The Griffon had to fit in the same airframes as its smaller, older brother so some rather clever work was done on camshaft and magneto drives to make it no longer and not much wider than the Merlin:  the twin magnetos of the Merlin were replaced by one driven from the reduction gears at the front of the engine (inside it had two electrically separate circuits for redundancy). And the supercharger was driven from the reduction gears by a long flexible shaft running under the crankshaft. This cushioned snatch-loads caused by rough use of the throttle by inexperienced pilots. As a result of all this work the frontal area of the Griffon was only 7.9 sq. ft. compared to the 7.5 sq. ft of the Merlin.

Design went much more smoothly than for the Merlin, but the Griffon was too heavy and although it was ready for testing in June 1940 it didn’t go into production until March 1942, probably because the Merlin was being developed so fast that it always seemed one jump ahead of its heftier younger brother. By a similar process the Griffon grew a two-stage supercharger, Rolls-Royce fuel injection and produced an immense 2,050 hp.
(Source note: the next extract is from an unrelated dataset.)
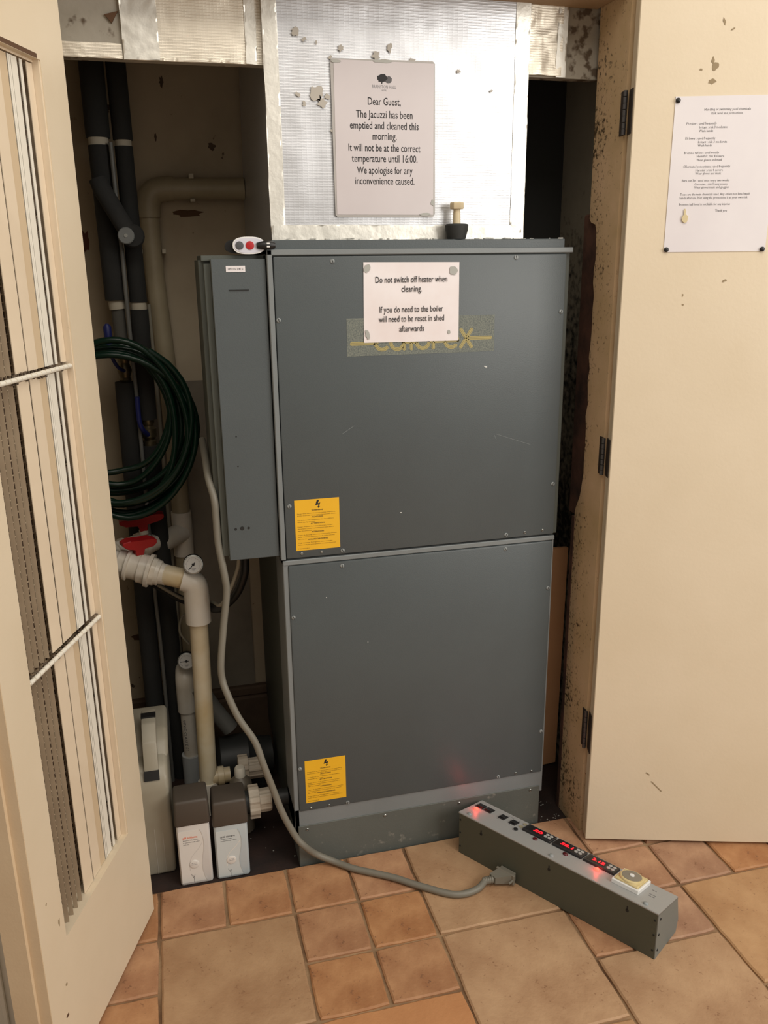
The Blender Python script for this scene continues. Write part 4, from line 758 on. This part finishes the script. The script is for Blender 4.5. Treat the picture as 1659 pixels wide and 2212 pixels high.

Installed in the final version of the Spitfire it gave a top speed of 454 mph. This last Spitfire was twice as heavy, more than twice as powerful and climbed 80% faster than the prototype, K5054. Was it nicer to fly? Probably not: the test pilots usually reckoned the Merlin-engined Mark V hit the sweet spot. The Rolls-Royce Griffon had a long life. It was fitted in the Avro Shackleton maritime reconnaissance anti-submarine aircraft which performed Cold War duties until May 1991, serving the RAF for 49 years.